Professor Shaw attended Farnworth Grammar School from 1939 to 1946, then read French and German at the University of Manchester, taking his BA in 1950 and his MA in Medieval German in 1951. After two years in the Intelligence Corps (1951-1953), spent mainly in Vienna taking delighted advantage of the city’s opera houses and theatres, in 1954 Professor Shaw took up a British Council scholarship at the University of Münster (Germany). He then spent eleven years (1956-1967) as English Lektor at the University of Bonn, where he did his doctorate on the Kaiserchronik (The Book of Emperors and Kings) under the distinguished medievalist, Professor Karl Stackmann. He took up his post in the German Department at Bristol in 1967 and remained at the University until his retirement in 1994, when he was made a Senior Research Fellow. He was also Visiting Lecturer in the History of the German Language at the University of Cambridge from 1995 to 1998.
Professor Shaw’s expertise lay in the language and literature of medieval Germany, which he taught with great success at Bristol, building up the Department’s reputation for Medieval Studies and in the process consolidating a formidable international reputation as a scholar, one particularly respected in Germany itself. In Bristol he established a lively interdisciplinary Medieval Society; and for younger colleagues in the German Department and Arts Faculty he was a benign, interested and encouraging presence, always willing to share his considerable knowledge but never patronising. In 1980 he was a founding member of the Bristol Anglo-German Society, which he served as President from 1992 onwards. From 1982 he was Treasurer and Trustee of the Bristol Scheme Trust, a charity founded by the Bristol Anglo-German Society to help young people to live and work in Germany.

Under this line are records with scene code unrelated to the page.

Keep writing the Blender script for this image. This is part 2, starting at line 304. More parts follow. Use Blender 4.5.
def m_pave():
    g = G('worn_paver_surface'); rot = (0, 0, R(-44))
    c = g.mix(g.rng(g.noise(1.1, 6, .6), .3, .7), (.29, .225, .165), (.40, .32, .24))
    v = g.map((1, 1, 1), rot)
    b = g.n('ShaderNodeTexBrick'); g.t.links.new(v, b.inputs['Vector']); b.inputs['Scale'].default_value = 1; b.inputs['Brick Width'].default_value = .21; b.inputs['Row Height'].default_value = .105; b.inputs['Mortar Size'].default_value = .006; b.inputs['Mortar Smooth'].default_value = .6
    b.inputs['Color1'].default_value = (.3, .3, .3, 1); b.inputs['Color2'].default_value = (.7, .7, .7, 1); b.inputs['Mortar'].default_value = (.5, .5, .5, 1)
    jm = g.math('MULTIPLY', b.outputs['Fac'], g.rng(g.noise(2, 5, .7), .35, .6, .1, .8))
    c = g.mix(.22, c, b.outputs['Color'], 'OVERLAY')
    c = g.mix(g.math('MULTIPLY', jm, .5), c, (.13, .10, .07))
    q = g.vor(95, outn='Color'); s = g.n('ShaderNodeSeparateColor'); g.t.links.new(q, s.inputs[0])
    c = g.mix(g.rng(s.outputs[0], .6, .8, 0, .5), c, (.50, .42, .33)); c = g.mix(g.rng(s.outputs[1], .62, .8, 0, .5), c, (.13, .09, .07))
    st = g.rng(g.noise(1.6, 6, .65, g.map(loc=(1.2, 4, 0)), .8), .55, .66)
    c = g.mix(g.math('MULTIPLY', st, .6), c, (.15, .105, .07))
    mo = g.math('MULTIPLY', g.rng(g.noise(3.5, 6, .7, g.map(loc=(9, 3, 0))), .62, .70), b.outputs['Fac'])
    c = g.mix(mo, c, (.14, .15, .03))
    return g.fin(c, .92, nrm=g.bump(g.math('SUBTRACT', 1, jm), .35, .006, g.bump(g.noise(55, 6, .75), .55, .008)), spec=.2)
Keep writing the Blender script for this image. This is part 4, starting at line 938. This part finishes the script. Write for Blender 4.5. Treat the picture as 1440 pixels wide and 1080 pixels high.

In 2001 Professor Shaw was awarded the Bundesverdienstkreuz (Cross of the Order of Merit of the Federal Republic of Germany) for his work in furthering good relations between Germany and the United Kingdom.
Professor Shaw’s research focused on historical chronicles, a field of study in which he was an internationally recognized expert. He continued researching long after retirement; indeed, his 80th birthday was marked by the publication of the crowning achievement of a life of meticulous scholarship: an edition of the lengthy, complex and in places scurrilous World History by the 14th-century German author Heinrich von München. However, his was no narrow mind. On the contrary, his interests ranged widely and he published articles on topics as diverse as the Brothers Grimm; the actor David Garrick in Bristol; Pope Silvester II, moving statues and the noonday demon; chronometry; the anarchist thinker John Henry Mackay; Hans Sachs; and Dracula.
Professor Shaw was a brilliant lecturer of great verve and presence. Whilst he excelled at scholarly papers, impressing through his painstaking scholarship and ability to fuse detail and close reading into a broader, illuminating whole, he also possessed an eye for unusual, even quirky, topics and a gift for rendering any subject accessible to wider audiences. Whatever the occasion, his talks were invariably stimulating, entertaining and informative, delivered with obvious enthusiasm for his topic and inspiring equal enthusiasm in his audience. Students loved him and responded to his deep love of medieval German language and literature. In particular, his ‘History of the Language’ lectures (in which he baffled and then hooked them by introducing Old High German via Japanese) were enormously popular.
Above all, Professor Shaw was a rare individual who lit up an occasion by his mere presence: benign, generous, loyal, courteous, enduringly curious and intellectually open, great fun to be with, totally committed to his field, a model of distinguished scholarship and possessed of immense and unswerving integrity. He will be very sorely missed.